Oil Prices Slip And Short Term Reversal Predicted - As Well As Oil Breaching $80

by Ship & Bunker News Team
Monday March 15, 2021

Strong economic news from China proved to be no match for the worry that last month's winter storm in Texas could keep boosting crude inventories, and as a result crude prices on Monday dipped slightly.

Following gains earlier in the session due to data showing that China's industrial output growth quickened more than expected in January-February and daily refinery throughput rose 15 percent from a year earlier, Brent settled at $68.88 per barrel, losing 34 cents.

West Texas Intermediate settled at $65.39 per barrel, shedding 22 cents.

Traders were concerned about Washington on Monday announcing tax increases on corporations, high earners, and fuel, which could crimp oil demand; they were also skeptical of positive news coming from U.S. oil inventory data to be released on Tuesday and Wednesday.

Phil Flynn, senior market analyst at Price Futures Group Inc., said, "There's talk that because of the Texas power outages, we may see another increase in inventories this week."

With an eye on hedge funds and activities among other money managers, John Kemp, commodities analyst at Reuters, suggested on Monday that the outlook for crude prices is becoming more uncertain after a strong four-month rally.

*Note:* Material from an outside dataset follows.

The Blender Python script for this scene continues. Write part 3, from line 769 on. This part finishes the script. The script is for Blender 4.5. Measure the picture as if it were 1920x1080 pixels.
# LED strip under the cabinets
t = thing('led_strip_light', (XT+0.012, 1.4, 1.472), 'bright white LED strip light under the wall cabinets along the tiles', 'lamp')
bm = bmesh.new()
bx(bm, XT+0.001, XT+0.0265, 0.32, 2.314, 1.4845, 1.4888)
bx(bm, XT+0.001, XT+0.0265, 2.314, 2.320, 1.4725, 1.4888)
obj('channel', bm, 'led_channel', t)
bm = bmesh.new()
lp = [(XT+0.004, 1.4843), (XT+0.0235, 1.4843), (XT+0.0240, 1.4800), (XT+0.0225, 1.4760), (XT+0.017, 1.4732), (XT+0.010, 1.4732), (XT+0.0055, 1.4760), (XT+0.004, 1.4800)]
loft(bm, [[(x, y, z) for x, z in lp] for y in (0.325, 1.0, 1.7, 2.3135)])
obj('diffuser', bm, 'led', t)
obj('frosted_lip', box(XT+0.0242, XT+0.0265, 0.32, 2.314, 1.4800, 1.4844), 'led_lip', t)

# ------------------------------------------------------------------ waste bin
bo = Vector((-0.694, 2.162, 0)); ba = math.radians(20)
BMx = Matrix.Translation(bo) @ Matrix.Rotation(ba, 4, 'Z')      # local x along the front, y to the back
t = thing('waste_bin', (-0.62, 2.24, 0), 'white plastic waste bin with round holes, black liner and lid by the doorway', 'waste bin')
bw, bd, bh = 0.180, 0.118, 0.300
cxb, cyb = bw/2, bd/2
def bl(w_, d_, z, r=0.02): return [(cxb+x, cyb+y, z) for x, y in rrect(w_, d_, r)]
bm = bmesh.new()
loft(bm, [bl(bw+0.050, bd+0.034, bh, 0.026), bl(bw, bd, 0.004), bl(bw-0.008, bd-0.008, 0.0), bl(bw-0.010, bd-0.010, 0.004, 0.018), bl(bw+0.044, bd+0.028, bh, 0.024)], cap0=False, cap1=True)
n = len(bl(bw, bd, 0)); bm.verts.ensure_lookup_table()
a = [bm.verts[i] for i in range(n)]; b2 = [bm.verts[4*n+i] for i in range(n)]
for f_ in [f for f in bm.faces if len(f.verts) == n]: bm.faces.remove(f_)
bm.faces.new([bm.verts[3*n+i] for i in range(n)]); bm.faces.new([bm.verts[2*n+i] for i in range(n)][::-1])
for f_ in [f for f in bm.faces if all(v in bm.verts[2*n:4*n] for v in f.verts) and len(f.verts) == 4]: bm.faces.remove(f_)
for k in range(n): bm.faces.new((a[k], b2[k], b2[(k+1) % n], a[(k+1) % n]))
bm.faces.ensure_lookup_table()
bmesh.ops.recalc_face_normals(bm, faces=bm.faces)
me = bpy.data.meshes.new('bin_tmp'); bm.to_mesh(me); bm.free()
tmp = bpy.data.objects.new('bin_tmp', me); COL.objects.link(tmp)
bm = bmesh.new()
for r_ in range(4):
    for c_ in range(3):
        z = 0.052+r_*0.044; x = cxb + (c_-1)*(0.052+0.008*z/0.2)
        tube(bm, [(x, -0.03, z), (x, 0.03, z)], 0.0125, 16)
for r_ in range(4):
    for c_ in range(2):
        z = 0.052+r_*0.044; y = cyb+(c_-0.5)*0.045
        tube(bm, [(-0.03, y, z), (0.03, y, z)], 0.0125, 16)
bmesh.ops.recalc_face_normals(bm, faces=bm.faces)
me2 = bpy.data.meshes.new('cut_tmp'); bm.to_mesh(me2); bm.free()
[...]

He wrote, "Bullish long positions outnumber bearish short ones by a ratio of 5.75:1.....indicating positioning is already somewhat lopsided and increasing the probability of a short-term reversal."

Kemp added, "Positions in crude...are more stretched than in fuels....which confirms that persistent OPEC+ output restrictions rather than recovering consumption is the main underpinning for bullish views."

With regards to the Organization of the Petroleum Exporting Countries, India in February purchased record levels of U.S. crude to offset the cartel's output cuts, to the tune of a 48 percent rise or 545,300 barrels per day (bpd) compared to January.

By contrast February imports from Saudi Arabia fell by 42 percent from January to a decade low of 445,200 bpd, according to data compiled by Reuters.

Meanwhile, traders are watching for signs that more barrels of oil from Iran may hit the market amid U.S. efforts to return to the nuclear deal.

Tariq Zahir, managing member of the global macro program at Tyche Capital Advisors, said, "The possibility of Iranian oil coming back onto the market at some point," is weighing on the supply outlook, and "getting them back into the nuclear deal, allowing some sanctions to be lifted and oil to be sold, that's a lot of oil in the market."

Still, the market overall remained bullish: Bank of America Global Research raised its full-year forecasts for global and U.S. benchmark crude futures, while Citigroup Inc. predicted Brent may even hit $80 per barrel in the next few months.